WHILE OTHER PEOPLE SLEEP

by Marcia Muller

Pub Date: July 14th, 1998
ISBN: 0-89296-650-5

Someone is stalking Sharon McCone. Not merely stalking but impersonating. Not merely impersonating but trying to improve on her—trying to be, in Sharon’s phrase, “a better McCone.” At first the experience is little more than annoying to the ace investigator in her 19th adventure (Both Ends of the Night, 1997, etc.). It puts her out, for instance, to learn that she wore this clingy, very chic teal gown to a party she didn’t happen to attend.

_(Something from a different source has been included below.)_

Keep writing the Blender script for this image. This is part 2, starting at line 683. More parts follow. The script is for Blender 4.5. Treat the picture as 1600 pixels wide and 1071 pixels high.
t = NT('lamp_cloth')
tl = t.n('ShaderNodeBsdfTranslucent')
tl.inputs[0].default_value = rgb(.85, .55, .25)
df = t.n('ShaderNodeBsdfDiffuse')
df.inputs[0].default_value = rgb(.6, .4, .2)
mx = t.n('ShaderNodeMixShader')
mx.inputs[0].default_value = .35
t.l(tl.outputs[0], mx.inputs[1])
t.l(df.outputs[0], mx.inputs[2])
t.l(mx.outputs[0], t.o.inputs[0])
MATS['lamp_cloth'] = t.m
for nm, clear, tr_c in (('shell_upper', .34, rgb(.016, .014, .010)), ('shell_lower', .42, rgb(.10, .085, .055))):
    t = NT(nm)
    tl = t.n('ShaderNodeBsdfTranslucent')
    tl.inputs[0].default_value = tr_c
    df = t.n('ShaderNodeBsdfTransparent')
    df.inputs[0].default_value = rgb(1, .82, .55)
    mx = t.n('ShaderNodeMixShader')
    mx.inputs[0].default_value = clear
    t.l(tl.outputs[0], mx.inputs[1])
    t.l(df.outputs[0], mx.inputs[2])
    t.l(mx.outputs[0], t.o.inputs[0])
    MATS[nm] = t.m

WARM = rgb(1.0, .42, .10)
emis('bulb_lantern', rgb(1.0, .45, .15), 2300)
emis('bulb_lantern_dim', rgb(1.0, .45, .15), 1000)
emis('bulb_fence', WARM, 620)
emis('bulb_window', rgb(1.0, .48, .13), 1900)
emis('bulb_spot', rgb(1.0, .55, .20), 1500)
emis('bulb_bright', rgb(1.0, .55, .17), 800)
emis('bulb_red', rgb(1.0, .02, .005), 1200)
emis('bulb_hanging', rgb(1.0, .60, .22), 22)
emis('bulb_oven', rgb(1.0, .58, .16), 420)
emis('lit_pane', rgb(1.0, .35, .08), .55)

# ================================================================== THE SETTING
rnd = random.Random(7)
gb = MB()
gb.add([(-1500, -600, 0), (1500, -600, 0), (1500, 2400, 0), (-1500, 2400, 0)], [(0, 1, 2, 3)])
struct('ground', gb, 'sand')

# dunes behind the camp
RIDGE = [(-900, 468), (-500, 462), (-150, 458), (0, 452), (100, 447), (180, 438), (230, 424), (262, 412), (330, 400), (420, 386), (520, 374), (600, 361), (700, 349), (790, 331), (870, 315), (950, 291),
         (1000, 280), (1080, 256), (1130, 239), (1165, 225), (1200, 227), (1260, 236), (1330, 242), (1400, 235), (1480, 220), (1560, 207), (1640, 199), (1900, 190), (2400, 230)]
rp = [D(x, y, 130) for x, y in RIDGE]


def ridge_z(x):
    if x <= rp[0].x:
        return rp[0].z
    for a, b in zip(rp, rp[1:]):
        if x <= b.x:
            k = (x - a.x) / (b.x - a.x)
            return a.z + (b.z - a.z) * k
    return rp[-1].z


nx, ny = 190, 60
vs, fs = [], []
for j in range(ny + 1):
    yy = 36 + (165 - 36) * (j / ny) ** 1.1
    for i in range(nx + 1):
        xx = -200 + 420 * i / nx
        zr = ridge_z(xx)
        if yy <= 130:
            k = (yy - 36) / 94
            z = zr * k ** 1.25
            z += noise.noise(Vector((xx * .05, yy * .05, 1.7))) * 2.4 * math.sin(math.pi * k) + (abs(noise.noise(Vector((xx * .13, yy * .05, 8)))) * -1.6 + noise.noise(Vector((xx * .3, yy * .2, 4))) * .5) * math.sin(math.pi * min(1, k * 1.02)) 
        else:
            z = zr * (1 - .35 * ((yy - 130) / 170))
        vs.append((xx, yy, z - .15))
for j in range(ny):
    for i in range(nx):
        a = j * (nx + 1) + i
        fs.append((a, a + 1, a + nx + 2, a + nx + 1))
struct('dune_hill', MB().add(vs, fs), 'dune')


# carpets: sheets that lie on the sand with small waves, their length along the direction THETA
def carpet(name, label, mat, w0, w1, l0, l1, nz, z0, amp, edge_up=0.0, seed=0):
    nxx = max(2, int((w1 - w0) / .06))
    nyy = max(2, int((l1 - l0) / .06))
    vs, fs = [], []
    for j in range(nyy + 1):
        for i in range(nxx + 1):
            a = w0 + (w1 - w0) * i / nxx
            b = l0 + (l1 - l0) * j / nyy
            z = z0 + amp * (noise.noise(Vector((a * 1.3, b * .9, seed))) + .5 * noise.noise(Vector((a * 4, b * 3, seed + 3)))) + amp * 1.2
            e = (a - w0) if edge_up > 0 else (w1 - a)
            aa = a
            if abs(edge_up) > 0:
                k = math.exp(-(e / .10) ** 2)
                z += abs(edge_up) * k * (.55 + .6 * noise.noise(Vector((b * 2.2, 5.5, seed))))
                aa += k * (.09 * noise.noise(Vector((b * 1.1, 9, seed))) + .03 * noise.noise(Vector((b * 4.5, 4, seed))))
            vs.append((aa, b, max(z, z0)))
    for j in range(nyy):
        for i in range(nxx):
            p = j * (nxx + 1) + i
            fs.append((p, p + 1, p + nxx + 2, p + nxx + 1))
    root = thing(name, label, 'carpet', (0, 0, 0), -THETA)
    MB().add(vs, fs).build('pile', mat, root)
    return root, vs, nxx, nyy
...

Soon enough, though, annoyance gives way to fury as matters escalate wildly: Sharon discovers she’s gone to bed with a man she’s never set eyes on; then there’s the handing out of spurious McCone business cards, the unwelcome counseling of prospective McCone clients, and, worst of all, the nasty phone calls to members of the McCone family—all acts perpetrated by McCone’s would-be clone. When the real Sharon is almost arrested for petty larceny, she knows she better do something proactive. It’s about then that a promising idea gets needlessly sabotaged. Instead of the crisp, lean action piece Muller was well on her way to producing, she diverts to a Ross Macdonald—like journey into the pretender’s past. Bad decision. The past turns out to be lengthy, derivative, and dull. And narrative muscle converts to flab. Starts well, stumbles, never recovers.